The US is technically permitted to impose new sanctions over such non-nuclear issues, and it has already done so to a limited extent, with the Treasury Department announcing last week that the Tehran Prisons Organization and the younger brother of IRGC Quds Force commander Qassem Suleimani would each be barred from exchanges with US-linked companies or banks. Such moves, however, have tested the limits of the Iranian regime, which vowed that it would perceive any new sanctions as a violation of the “spirit” of the nuclear deal, and would walk away from it in retaliation.

It was not immediately clear whether the administration was considering walking away from the agreement preemptively or merely maneuvering Iran into a position where it would be likely to do so on its own. A Reuters report on Wednesday suggested that there is not currently any sign that the administration intends to cancel the deal. Furthermore, Tillerson’s comments on the issue came in the midst of the administration’s first report on Iranian compliance with the JCPOA, which is due every 90 days. The report indicates that Iran appears to be in compliance, meaning that there would presumably be no way to fault Tehran for the deal’s abrupt cancelation.

Nevertheless, White House Press Secretary Sean Spicer insisted that President Trump’s call for a review of the agreement reflected persistent concerns about the possibility of Iranian cheating. However, the terrorist issue remained foremost in the administration’s commentary, thereby directly addressing criticisms that had been levied by other opponents of the agreement.

A Washington Post editorial pointed out on Wednesday that Middle East expert Michael Oren had specifically called for a “strong link” to be established between the JCPOA and Iranian misbehavior in other areas, including support for terrorism. The editorial also claimed that these unresolved issues make Iran a bigger threat to Western interests than Syria and North Korea, both of which seem to have been given more attention in Trump administration policymaking up to this point.

But Tillerson’s comments on the nuclear agreement and Mattis’ discussions with Middle Eastern allies over Iranian influence in places like Yemen seem to suggest that this situation might be changing. The White House previously laid the groundwork for assertive policies toward Iran, as when Trump directed the State Department to review the possibility of designating the Revolutionary Guards as a foreign terrorist organization.

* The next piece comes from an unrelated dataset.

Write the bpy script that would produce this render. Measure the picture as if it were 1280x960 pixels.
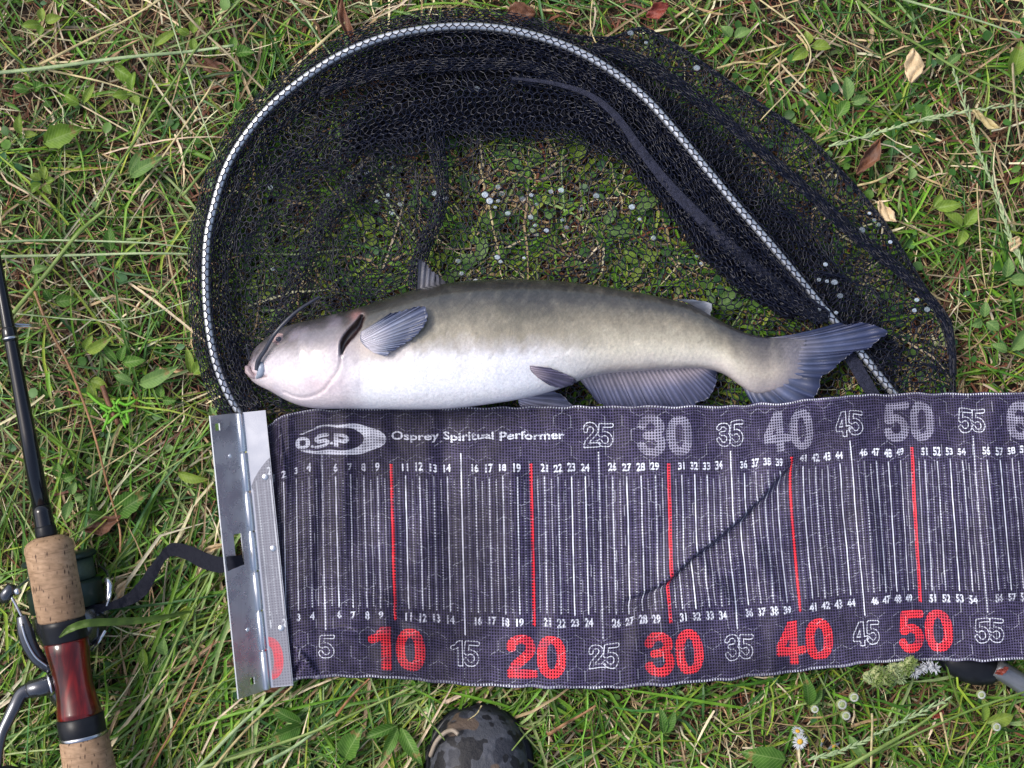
import bpy, math, random
import numpy as np

for o in list(bpy.data.objects):
    bpy.data.objects.remove(o)
SC = bpy.context.scene
COL = SC.collection
rng = np.random.default_rng(11)
random.seed(11)

# ------------------------------------------------------------------ camera, sky, sun, exposure
CAMZ = 1.08                      # metres above the soil, looking straight down
K = 0.744 / 1280 / 1.05          # metres per photo pixel per metre of distance
cam = bpy.data.cameras.new('camera')
cam.lens = 36 * 1.05 / 0.744
cam.sensor_width = 36
cam.clip_start = 0.02
cam.clip_end = 100
camo = bpy.data.objects.new('camera', cam)
camo.location = (0, 0, CAMZ)
COL.objects.link(camo)
SC.camera = camo

SUN_EL, SUN_AZ = math.radians(52), math.radians(-72)   # azimuth measured from +Y (top of the picture) towards +X
w = bpy.data.worlds.new('World')
SC.world = w
w.use_nodes = True
wn = w.node_tree
bgn = wn.nodes['Background']
sky = wn.nodes.new('ShaderNodeTexSky')
sky.sky_type = 'NISHITA'
sky.sun_disc = False
sky.sun_elevation = SUN_EL
sky.sun_rotation = SUN_AZ
sky.dust_density = 4.0
hs = wn.nodes.new('ShaderNodeHueSaturation')
hs.inputs['Saturation'].default_value = 0.85
wn.links.new(sky.outputs[0], hs.inputs['Color'])
wn.links.new(hs.outputs[0], bgn.inputs['Color'])
bgn.inputs['Strength'].default_value = 0.15
sl = bpy.data.lights.new('sun', 'SUN')
sl.energy = 1.5
sl.angle = math.radians(20)
sl.color = (1.0, 0.97, 0.92)
slo = bpy.data.objects.new('sun', sl)
slo.rotation_euler = (math.pi / 2 - SUN_EL, 0, math.pi - SUN_AZ)
COL.objects.link(slo)
SC.view_settings.view_transform = 'Standard'
SC.view_settings.look = 'None'
SC.view_settings.gamma = 1.0
SC.view_settings.exposure = 0.58
SC.render.resolution_x, SC.render.resolution_y = 1024, 768

# ------------------------------------------------------------------ helpers
def P(x, y, z=0.03):
    s = (CAMZ - z) * K
    return ((x - 640) * s, (480 - y) * s, z)

def PA(xy, z):
    xy = np.asarray(xy, float)
    z = np.broadcast_to(np.asarray(z, float), xy.shape[:1])
    s = (CAMZ - z) * K
    return np.stack([(xy[:, 0] - 640) * s, (480 - xy[:, 1]) * s, z], 1)

def UNP(V):
    s = (CAMZ - V[:, 2]) * K
    return V[:, 0] / s + 640, 480 - V[:, 1] / s

def lin(r, g, b):
    f = lambda c: (c / 255) / 12.92 if c <= 10 else ((c / 255 + 0.055) / 1.055) ** 2.4
    return (f(r), f(g), f(b))

def slin(c):
    c = np.asarray(c, float) / 255
    return np.where(c <= 0.04045, c / 12.92, ((c + 0.055) / 1.055) ** 2.4)

def cr(pts, n=12):
    """Catmull-Rom through the points (any dimension), n samples per span."""
    p = np.asarray(pts, float)
    p = np.vstack([2 * p[0] - p[1], p, 2 * p[-1] - p[-2]])
    out = []
    for i in range(1, len(p) - 2):
        t = np.linspace(0, 1, n, endpoint=False)[:, None]
        a, b, c, d = p[i - 1], p[i], p[i + 1], p[i + 2]
        out.append(0.5 * ((2 * b) + (c - a) * t + (2 * a - 5 * b + 4 * c - d) * t ** 2 + (3 * b - a - 3 * c + d) * t ** 3))
    out.append(p[-2][None])
    return np.vstack(out)

def resample(p, n):
    p = np.asarray(p, float)
    d = np.r_[0, np.cumsum(np.linalg.norm(np.diff(p[:, :2], axis=0), axis=1))]
    t = np.linspace(0, d[-1], n)
    return np.stack([np.interp(t, d, p[:, k]) for k in range(p.shape[1])], 1)

def plen(p):
    return np.linalg.norm(np.diff(np.asarray(p)[:, :2], axis=0), axis=1).sum()

def snoise(x, y, seed, freq=1.0, octs=3):
    """cheap smooth noise in about -1..1 from rotated sines"""
    r = np.random.default_rng(seed)
    out = 0
    amp = 1.0
    tot = 0
    for o in range(octs):
        for k in range(4):
            a = r.uniform(0, 2 * math.pi)
            f = freq * (2 ** o) * r.uniform(0.7, 1.4)
            out = out + amp * np.sin((x * math.cos(a) + y * math.sin(a)) * f * 2 * math.pi + r.uniform(0, 6.28))
        tot += amp * 2
        amp *= 0.55
    return out / tot

def inpoly(x, y, poly):
    poly = np.asarray(poly, float)
    ins = np.zeros(np.shape(x), bool)
    j = len(poly) - 1
    for i in range(len(poly)):
        xi, yi = poly[i]
        xj, yj = poly[j]
        if yi != yj:
            c = ((yi > y) != (yj > y)) & (x < (xj - xi) * (y - yi) / (yj - yi) + xi)
            ins ^= c
        j = i
    return ins

def mesh_data(name, V, F, col=None, uv=None, smooth=True):
    V = np.asarray(V, np.float32)
    me = bpy.data.meshes.new(name)
    if isinstance(F, np.ndarray):
        k = F.shape[1]
        n = len(F)
        me.vertices.add(len(V))
        me.vertices.foreach_set('co', V.ravel())
        me.loops.add(n * k)
        me.loops.foreach_set('vertex_index', F.astype(np.int32).ravel())
        me.polygons.add(n)
        me.polygons.foreach_set('loop_start', np.arange(0, n * k, k, dtype=np.int32))
        me.polygons.foreach_set('loop_total', np.full(n, k, np.int32))
        me.polygons.foreach_set('use_smooth', np.full(n, smooth))
        me.update(calc_edges=True)
        me.validate()
    else:
        me.from_pydata([tuple(map(float, v)) for v in V], [], [tuple(int(i) for i in f) for f in F])
        me.polygons.foreach_set('use_smooth', np.full(len(me.polygons), smooth))
        me.update()
    if col is not None:
        a = me.color_attributes.new('Col', 'FLOAT_COLOR', 'POINT')
        c = np.ones((len(V), 4), np.float32)
        c[:, :3] = col
        a.data.foreach_set('color', c.ravel())
    if uv is not None:
        l = me.uv_layers.new(name='UVMap')
        li = np.zeros(len(me.loops), np.int32)
        me.loops.foreach_get('vertex_index', li)
        l.data.foreach_set('uv', np.asarray(uv, np.float32)[li].ravel())
    return me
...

The Republican-led Congress has been broadly supportive of these sorts of efforts, with the Senate Foreign Relations Committee putting forward a bill last month that would extend terrorist related sanctions to the entirety of the IRGC. Furthermore, Senator John McCain, the chairman of the Armed Services Committee, visited Albania last Friday to meet with relocated former residents of the embattled Iranian exile community of Camp Liberty in Iraq. The visit was decried by Iranian officials as an example of broader policies that seemed to increasingly align the US with the Iranian Resistance and against the clerical regime.